Cintas' share price has more than doubled over the last three years as it has sold these additional services to existing clients and gobbled up smaller competitors in the fragmented uniform-rental space. With its simple and profitable business model, it's easy to understand that Cintas is a good bet for continued outperformance.

A pure-play firearms manufacturer

Rich Duprey (Sturm, Ruger): Sturm, Ruger essentially does one thing, and does it exceptionally well: It makes firearms. It is the biggest all-around gunmaker in the U.S., beating out rival Smith & Wesson on the basis of also being the largest rifle manufacturer, even surpassing Remington, which makes nothing but long arms.

Although the firearms industry remains in a slump more than two years after the election of President Trump, there are indications the market has reached a bottom and may soon experience growth again. It undoubtedly won't be at the pace leading up to the 2016 presidential elections, but will instead be at the more historical norms.

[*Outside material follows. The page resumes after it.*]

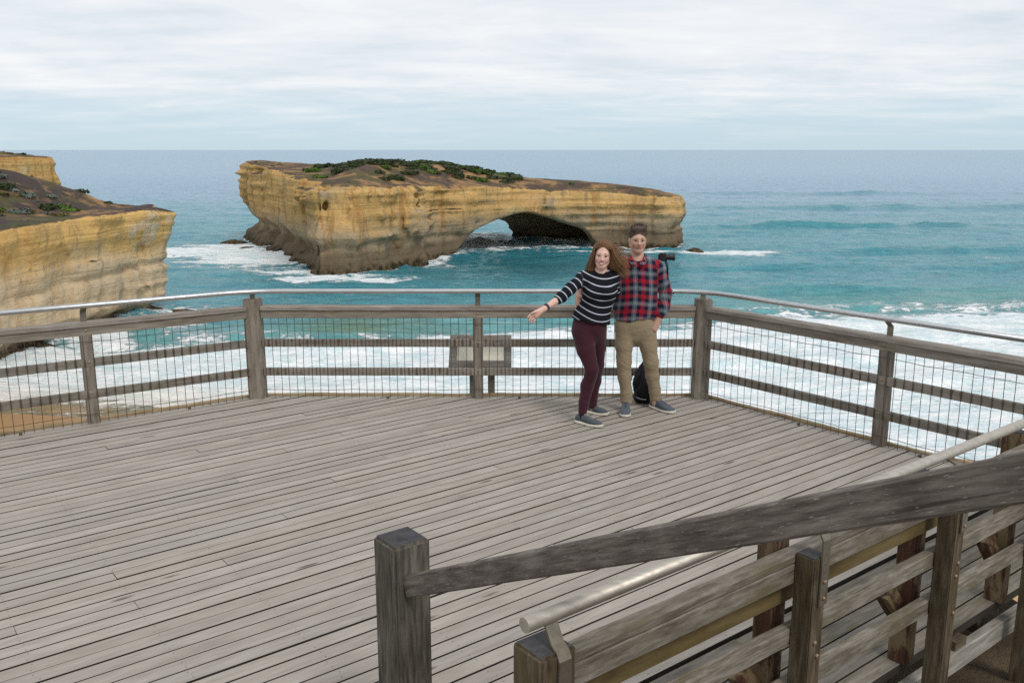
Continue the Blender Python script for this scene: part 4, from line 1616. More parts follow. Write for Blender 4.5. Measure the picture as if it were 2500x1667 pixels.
M_SKIN = m_skin('skin')
M_STRIPE = m_stripes()
M_PLAID = m_plaid()
M_LEGG = fabric('burgundy_leggings', (0.042, 0.009, 0.016), 0.85, vary=0.2)
M_CHINO = fabric('khaki_chinos', (0.275, 0.215, 0.138), 0.9, vary=0.16)
M_TEE = fabric('dark_tee', (0.02, 0.022, 0.03))
M_SHOE = fabric('grey_knit_shoe', (0.075, 0.085, 0.098), 0.9, vary=0.25)
M_SHOE2 = fabric('slate_knit_shoe', (0.085, 0.098, 0.125), 0.9, vary=0.2)
M_SOLE = plain('shoe_sole', (0.60, 0.56, 0.47), 0.75, vary=0.12)
M_LACE = fabric('lace_cord', (0.45, 0.44, 0.44))
M_LACE2 = fabric('dark_lace_cord', (0.05, 0.055, 0.065))
M_SOCK = fabric('black_sock', (0.012, 0.012, 0.014))
M_EYE = plain('eye_white', (0.62, 0.60, 0.58), 0.25, vary=0.03)
M_IRIS = plain('iris', (0.035, 0.03, 0.028), 0.2, vary=0.1)
M_TEETH = plain('teeth', (0.80, 0.77, 0.70), 0.35, vary=0.04)
M_LIP = plain('lip', (0.42, 0.14, 0.13), 0.45, vary=0.08)
M_BROW1 = plain('auburn_brow', (0.20, 0.10, 0.05), 0.8)
M_BROW2 = plain('dark_brow', (0.035, 0.022, 0.015), 0.8)
M_STRAP = plain('watch_strap', (0.025, 0.03, 0.055), 0.5)
M_HAIRW = m_hair('auburn_hair', (0.085, 0.038, 0.016), (0.19, 0.095, 0.040), (0.33, 0.185, 0.088))
M_HAIRM = m_hair('brown_hair', (0.038, 0.024, 0.017), (0.082, 0.054, 0.040), (0.14, 0.095, 0.072))


def shoe(parent, heel, toe, mat, lacemat, sc=1.0, tilt=0.0):
    """knit runner lofted from heel to toe on a pale foam sole"""
    heel, toe = Vector((*heel, 0)), Vector((*toe, 0))
    L = (toe - heel).length
    fx = (toe - heel).normalized()
    sd_ = Vector((-fx.y, fx.x, 0))
    ts = [0.0, 0.04, 0.12, 0.24, 0.36, 0.48, 0.60, 0.72, 0.84, 0.93, 0.985, 1.0]
    wd = [0.012, 0.026, 0.034, 0.036, 0.037, 0.041, 0.046, 0.048, 0.044, 0.033, 0.017, 0.006]
    hh = [0.050, 0.078, 0.092, 0.098, 0.098, 0.090, 0.076, 0.064, 0.054, 0.045, 0.034, 0.026]
    b0 = 0.022

    def ring(t, w_, top, bot, n=14, sq=2.4):
        c = heel + fx * (L * t)
        out = []
        for k in range(n):
            a = 2 * math.pi * k / n
            ca, sa = math.cos(a), math.sin(a)
            x_ = math.copysign(abs(ca) ** (2 / sq), ca) * w_
            z_ = (top + bot) / 2 + math.copysign(abs(sa) ** (2 / sq), sa) * (top - bot) / 2
            out.append(c + sd_ * x_ + Vector((0, 0, z_)))
        return out

    def loft(rings):
        n = len(rings[0])
        vs = [v for r_ in rings for v in r_]
        fs = []
        for i in range(len(rings) - 1):
            for k in range(n):
                a, b = i * n + k, i * n + (k + 1) % n
                fs.append((a, a + n, b + n, b))
        fs.append(tuple(range(n)))
        fs.append(tuple(range(len(vs) - 1, len(vs) - n - 1, -1)))
        return MB().add(vs, fs)
    P0 = chain(parent)
    up_r = [ring(t, w_ * sc, h_ * sc, b0 - 0.004) for t, w_, h_ in zip(ts, wd, hh)]
    o = link('shoe', loft(up_r).me('shoe', smooth=True), mat, parent, Matrix.Identity(4))
    so_r = []
    for t, w_ in zip(ts, wd):
        rocker = 0.010 * max(0, (t - 0.78) / 0.22) ** 1.6 + 0.004 * max(0, (0.1 - t) / 0.1)
        wig = 0.004 * math.sin(t * 9.0)
        so_r.append(ring(-0.015 + t * 1.03, w_ * sc + 0.0055, b0 + 0.006 + wig + rocker * 0.5, rocker, sq=4))
    link('sole', loft(so_r).me('sole', smooth=True), M_SOLE, o, Matrix.Identity(4))
    lm = MB()
    for i in range(5):
        t = 0.40 + i * 0.062
        h_ = np.interp(t, ts, hh) * sc
        c = heel + fx * (L * t)
        lm.tube([c + sd_ * (-0.022) + Vector((0, 0, h_ - 0.012)) - fx * 0.006, c + Vector((0, 0, h_ + 0.005)), c + sd_ * 0.022 + Vector((0, 0, h_ - 0.012)) + fx * 0.006], 0.0028, 5)
    c = heel + fx * (L * 0.41)
    h_ = np.interp(0.41, ts, hh) * sc
    for s in (-1, 1):
        lm.tube([c + Vector((0, 0, h_)), c + sd_ * 0.024 * s + Vector((0, 0, h_ + 0.016)) - fx * 0.006, c + sd_ * 0.034 * s + Vector((0, 0, h_ - 0.012)), c + Vector((0, 0, h_))], 0.0026, 5)
    link('laces', lm.me('laces', smooth=True), lacemat, o, Matrix.Identity(4))
    return o


def face_parts(parent, hd, T, brow_mat, smile):
    """eyes, brows and mouth set into the head"""
    g = lambda x, y, z: T @ Vector(hd.p(x, y, z))
    s = hd.s
    for sx_ in (-1, 1):
        bm = bmesh.new()
        bmesh.ops.create_uvsphere(bm, u_segments=12, v_segments=8, radius=0.0112 * s)
        me = bpy.data.meshes.new('eye')
        bm.to_mesh(me)
        bm.free()
        me.polygons.foreach_set('use_smooth', np.ones(len(me.polygons), dtype=bool))
        e = link('eye', me, M_EYE, parent, Matrix.Translation(g(sx_ * 0.031, -0.0765, 0.002)))
        ip = [g(sx_ * 0.031, -0.0765 - 0.0095, 0.001), g(sx_ * 0.031, -0.0765 - 0.0128, 0.001)]
        link('iris', MB().tube(ip, [0.0066 * s, 0.0056 * s], 10).me('iris'), M_IRIS, e, Matrix.Identity(4))
        lid = MB().tube([g(sx_ * 0.031 + k * 0.0145, -0.0875 + 0.004 * abs(k), 0.0085 - 0.0052 * k * k) for k in (-1, -0.5, 0, 0.5, 1)], [0.002 * s, 0.003 * s, 0.0032 * s, 0.003 * s, 0.002 * s], 6)
        link('eyelash', lid.me('eyelash', smooth=True), brow_mat, parent, Matrix.Identity(4))
        br = MB().tube([g(sx_ * (0.016 + 0.030 * k), -0.0875 + 0.012 * k * k, 0.0235 + 0.0045 * math.sin(math.pi * k) - 0.003 * k) for k in (0, 0.25, 0.5, 0.75, 1)],
                       [0.0028 * s, 0.0036 * s, 0.0036 * s, 0.003 * s, 0.0015 * s], 6)
        link('eyebrow', br.me('eyebrow', smooth=True), brow_mat, parent, Matrix.Identity(4))
    if smile == 'open':
        ks = [-1, -0.66, -0.33, 0, 0.33, 0.66, 1]
        up1 = [(0.027 * k, -0.0955 + 0.014 * k * k, -0.0555 + 0.006 * k * k) for k in ks]
        lo1 = [(0.027 * k, -0.0940 + 0.014 * k * k, -0.0760 + 0.022 * k * k) for k in ks]
        rw = [0.0016, 0.0028, 0.0032, 0.003, 0.0032, 0.0028, 0.0016]
        mo = link('mouth', MB().tube([g(*p) for p in up1], [r_ * s for r_ in rw], 6).tube([g(*p) for p in lo1], [r_ * 1.15 * s for r_ in rw], 6).me('mouth', smooth=True), M_LIP, parent, Matrix.Identity(4))
        tv = [g(p[0], p[1] + 0.0006, p[2]) for p in up1] + [g(p[0], p[1] + 0.0006, p[2]) for p in lo1]
        link('teeth', MB().add(tv, [(i, i + 7, i + 8, i + 1) for i in range(6)]).me('teeth'), M_TEETH, mo, Matrix.Identity(4))
    else:
        ks = [-1, -0.5, 0, 0.5, 1]
        link('mouth', MB().tube([g(0.027 * k, -0.0925 + 0.013 * k * k, -0.0625 + 0.0065 * k * k) for k in ks], [0.0012 * s, 0.0026 * s, 0.003 * s, 0.0026 * s, 0.0012 * s], 6).me('mouth', smooth=True), M_LIP, parent, Matrix.Identity(4))


def strands(paths, r0, tones, n=3):
    V, F, T_ = [], [], []
    for P, tn in zip(paths, tones):
        m = len(P)
        o = len(V)
        for i in range(m):
            t = P[min(i + 1, m - 1)] - P[max(i - 1, 0)]
            t = t / (np.linalg.norm(t) + 1e-9)
            a = np.cross(t, [0.1, 1, 0.2])
            a /= np.linalg.norm(a) + 1e-9
            b = np.cross(a, t)
            r_ = r0 * (1 - 0.75 * (i / (m - 1)) ** 1.5)
            for k in range(n):
                an_ = 2 * math.pi * k / n
                V.append(P[i] + r_ * (a * math.cos(an_) + b * math.sin(an_)))
                T_.append(tn)
        for i in range(m - 1):
            for k in range(n):
                a_, b_ = o + i * n + k, o + i * n + (k + 1) % n
                F.append((a_, b_, b_ + n, a_ + n))
    return np.array(V), np.array(F), np.array(T_)


def hair_object(parent, T, cap, st, mat):
    v1, q1, t1 = cap
    v2, q2, t2 = st
    V = np.concatenate([v1, v2])
    Q = np.concatenate([q1, q2 + len(v1)])
    me = mesh_np('hair', V, Q)
    float_attr(me, 'tone', np.concatenate([t1, t2]))
    return link('hair', me, mat, parent, T)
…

FBI data from the National Instant Criminal Background Check System shows checks of potential gun buyers rose almost 4% last year. But when adjusted for checks of existing permit holders (which gives a better indication of actual consumer demand), they fell 6%. Still, that's an improvement over last year and indicates the gun market is returning to normalcy.

Ruger has remained a stalwart throughout the downturn. It still managed to report operating margins of 13.7% last year, versus 14.7% the year before, despite the decline in sales. With an industry that may have its longest downturn now in the rearview mirror, the leading gunmaker could be poised for a turnaround.

Sturm, Ruger trades at just 18 times trailing earnings and less than 11 times the free cash flow it produces, putting it in bargain basement territory. Selling firearms is a business that's pretty easily understood, and with one of the best now at such a discounted valuation, a portfolio would be on target for growth by adding it.